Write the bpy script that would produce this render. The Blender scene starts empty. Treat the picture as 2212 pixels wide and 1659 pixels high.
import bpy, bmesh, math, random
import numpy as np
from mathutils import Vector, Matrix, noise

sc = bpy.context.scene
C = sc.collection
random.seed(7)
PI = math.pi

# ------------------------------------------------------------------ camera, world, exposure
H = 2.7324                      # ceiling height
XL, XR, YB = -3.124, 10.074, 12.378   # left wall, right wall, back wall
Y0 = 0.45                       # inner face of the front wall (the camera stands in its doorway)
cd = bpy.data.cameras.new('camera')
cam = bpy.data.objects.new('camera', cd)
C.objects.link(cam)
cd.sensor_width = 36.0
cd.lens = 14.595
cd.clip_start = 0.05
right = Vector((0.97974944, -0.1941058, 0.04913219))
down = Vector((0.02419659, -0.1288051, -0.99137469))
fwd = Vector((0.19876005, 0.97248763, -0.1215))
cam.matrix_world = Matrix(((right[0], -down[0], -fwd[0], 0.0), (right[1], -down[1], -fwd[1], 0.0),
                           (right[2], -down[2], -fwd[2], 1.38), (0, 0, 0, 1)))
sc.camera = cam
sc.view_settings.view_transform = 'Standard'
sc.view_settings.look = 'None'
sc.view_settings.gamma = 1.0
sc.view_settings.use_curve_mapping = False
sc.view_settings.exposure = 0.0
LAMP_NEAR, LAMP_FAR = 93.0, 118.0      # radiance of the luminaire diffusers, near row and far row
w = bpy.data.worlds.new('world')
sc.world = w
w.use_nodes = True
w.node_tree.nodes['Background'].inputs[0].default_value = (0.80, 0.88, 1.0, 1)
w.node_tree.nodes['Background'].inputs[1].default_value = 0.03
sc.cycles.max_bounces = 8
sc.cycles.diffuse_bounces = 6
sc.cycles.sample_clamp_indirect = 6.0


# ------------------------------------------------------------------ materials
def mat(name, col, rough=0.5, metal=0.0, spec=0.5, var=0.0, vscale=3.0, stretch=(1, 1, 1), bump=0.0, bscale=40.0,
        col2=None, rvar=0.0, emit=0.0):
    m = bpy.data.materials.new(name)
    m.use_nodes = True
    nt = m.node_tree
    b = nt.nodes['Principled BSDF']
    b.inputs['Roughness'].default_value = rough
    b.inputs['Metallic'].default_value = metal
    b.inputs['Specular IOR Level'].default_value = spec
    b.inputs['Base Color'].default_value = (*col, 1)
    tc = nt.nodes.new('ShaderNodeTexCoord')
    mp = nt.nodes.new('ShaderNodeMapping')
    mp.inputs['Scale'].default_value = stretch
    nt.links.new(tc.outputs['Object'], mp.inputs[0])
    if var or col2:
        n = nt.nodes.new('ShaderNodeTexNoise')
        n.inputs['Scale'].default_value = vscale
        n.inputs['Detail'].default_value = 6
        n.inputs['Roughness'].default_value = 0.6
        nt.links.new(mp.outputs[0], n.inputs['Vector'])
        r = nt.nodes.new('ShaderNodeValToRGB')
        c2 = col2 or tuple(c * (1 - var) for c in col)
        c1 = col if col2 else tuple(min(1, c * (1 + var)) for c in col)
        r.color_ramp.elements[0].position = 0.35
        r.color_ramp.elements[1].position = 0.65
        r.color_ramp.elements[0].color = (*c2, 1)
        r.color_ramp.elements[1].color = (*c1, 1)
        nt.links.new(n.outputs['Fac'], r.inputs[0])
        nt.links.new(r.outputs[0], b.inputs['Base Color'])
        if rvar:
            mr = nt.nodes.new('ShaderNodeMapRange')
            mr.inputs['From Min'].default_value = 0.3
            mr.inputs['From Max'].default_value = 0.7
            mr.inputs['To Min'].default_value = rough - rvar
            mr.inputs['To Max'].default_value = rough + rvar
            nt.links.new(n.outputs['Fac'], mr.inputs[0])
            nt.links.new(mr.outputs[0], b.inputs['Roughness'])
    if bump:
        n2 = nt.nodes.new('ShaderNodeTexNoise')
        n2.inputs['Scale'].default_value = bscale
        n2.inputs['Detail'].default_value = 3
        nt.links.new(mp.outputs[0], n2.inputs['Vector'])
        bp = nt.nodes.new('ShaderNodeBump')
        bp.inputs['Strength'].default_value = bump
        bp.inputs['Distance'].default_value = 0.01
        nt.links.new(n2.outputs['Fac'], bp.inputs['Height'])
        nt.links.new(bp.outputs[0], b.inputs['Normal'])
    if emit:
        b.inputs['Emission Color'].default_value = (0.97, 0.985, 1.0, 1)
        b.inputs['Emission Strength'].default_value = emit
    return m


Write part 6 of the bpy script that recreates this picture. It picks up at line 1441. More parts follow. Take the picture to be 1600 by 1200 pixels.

..............................

**EXERCISE**
Extract all of the material exactly as it is written.

**WRITTEN ANSWER**
Write the bpy script that would produce this render. The Blender scene starts empty. Treat the picture as 2212 pixels wide and 1659 pixels high.
import bpy, bmesh, math, random
import numpy as np
from mathutils import Vector, Matrix, noise

sc = bpy.context.scene
C = sc.collection
random.seed(7)
PI = math.pi

# ------------------------------------------------------------------ camera, world, exposure
H = 2.7324                      # ceiling height
XL, XR, YB = -3.124, 10.074, 12.378   # left wall, right wall, back wall
Y0 = 0.45                       # inner face of the front wall (the camera stands in its doorway)
cd = bpy.data.cameras.new('camera')
cam = bpy.data.objects.new('camera', cd)
C.objects.link(cam)
cd.sensor_width = 36.0
cd.lens = 14.595
cd.clip_start = 0.05
right = Vector((0.97974944, -0.1941058, 0.04913219))
down = Vector((0.02419659, -0.1288051, -0.99137469))
fwd = Vector((0.19876005, 0.97248763, -0.1215))
cam.matrix_world = Matrix(((right[0], -down[0], -fwd[0], 0.0), (right[1], -down[1], -fwd[1], 0.0),
                           (right[2], -down[2], -fwd[2], 1.38), (0, 0, 0, 1)))
sc.camera = cam
sc.view_settings.view_transform = 'Standard'
sc.view_settings.look = 'None'
sc.view_settings.gamma = 1.0
sc.view_settings.use_curve_mapping = False
sc.view_settings.exposure = 0.0
LAMP_NEAR, LAMP_FAR = 93.0, 118.0      # radiance of the luminaire diffusers, near row and far row
w = bpy.data.worlds.new('world')
sc.world = w
w.use_nodes = True
w.node_tree.nodes['Background'].inputs[0].default_value = (0.80, 0.88, 1.0, 1)
w.node_tree.nodes['Background'].inputs[1].default_value = 0.03
sc.cycles.max_bounces = 8
sc.cycles.diffuse_bounces = 6
sc.cycles.sample_clamp_indirect = 6.0


# ------------------------------------------------------------------ materials
def mat(name, col, rough=0.5, metal=0.0, spec=0.5, var=0.0, vscale=3.0, stretch=(1, 1, 1), bump=0.0, bscale=40.0,
        col2=None, rvar=0.0, emit=0.0):
    m = bpy.data.materials.new(name)
    m.use_nodes = True
    nt = m.node_tree
    b = nt.nodes['Principled BSDF']
    b.inputs['Roughness'].default_value = rough
    b.inputs['Metallic'].default_value = metal
    b.inputs['Specular IOR Level'].default_value = spec
    b.inputs['Base Color'].default_value = (*col, 1)
    tc = nt.nodes.new('ShaderNodeTexCoord')
    mp = nt.nodes.new('ShaderNodeMapping')
    mp.inputs['Scale'].default_value = stretch
    nt.links.new(tc.outputs['Object'], mp.inputs[0])
    if var or col2:
        n = nt.nodes.new('ShaderNodeTexNoise')
        n.inputs['Scale'].default_value = vscale
        n.inputs['Detail'].default_value = 6
        n.inputs['Roughness'].default_value = 0.6
        nt.links.new(mp.outputs[0], n.inputs['Vector'])
        r = nt.nodes.new('ShaderNodeValToRGB')
        c2 = col2 or tuple(c * (1 - var) for c in col)
        c1 = col if col2 else tuple(min(1, c * (1 + var)) for c in col)
        r.color_ramp.elements[0].position = 0.35
        r.color_ramp.elements[1].position = 0.65
        r.color_ramp.elements[0].color = (*c2, 1)
        r.color_ramp.elements[1].color = (*c1, 1)
        nt.links.new(n.outputs['Fac'], r.inputs[0])
        nt.links.new(r.outputs[0], b.inputs['Base Color'])
        if rvar:
            mr = nt.nodes.new('ShaderNodeMapRange')
            mr.inputs['From Min'].default_value = 0.3
            mr.inputs['From Max'].default_value = 0.7
            mr.inputs['To Min'].default_value = rough - rvar
            mr.inputs['To Max'].default_value = rough + rvar
            nt.links.new(n.outputs['Fac'], mr.inputs[0])
            nt.links.new(mr.outputs[0], b.inputs['Roughness'])
    if bump:
        n2 = nt.nodes.new('ShaderNodeTexNoise')
        n2.inputs['Scale'].default_value = bscale
        n2.inputs['Detail'].default_value = 3
        nt.links.new(mp.outputs[0], n2.inputs['Vector'])
        bp = nt.nodes.new('ShaderNodeBump')
        bp.inputs['Strength'].default_value = bump
        bp.inputs['Distance'].default_value = 0.01
        nt.links.new(n2.outputs['Fac'], bp.inputs['Height'])
        nt.links.new(bp.outputs[0], b.inputs['Normal'])
    if emit:
        b.inputs['Emission Color'].default_value = (0.97, 0.985, 1.0, 1)
        b.inputs['Emission Strength'].default_value = emit
    return m


Write part 6 of the bpy script that recreates this picture. It picks up at line 1441. More parts follow. Take the picture to be 1600 by 1200 pixels.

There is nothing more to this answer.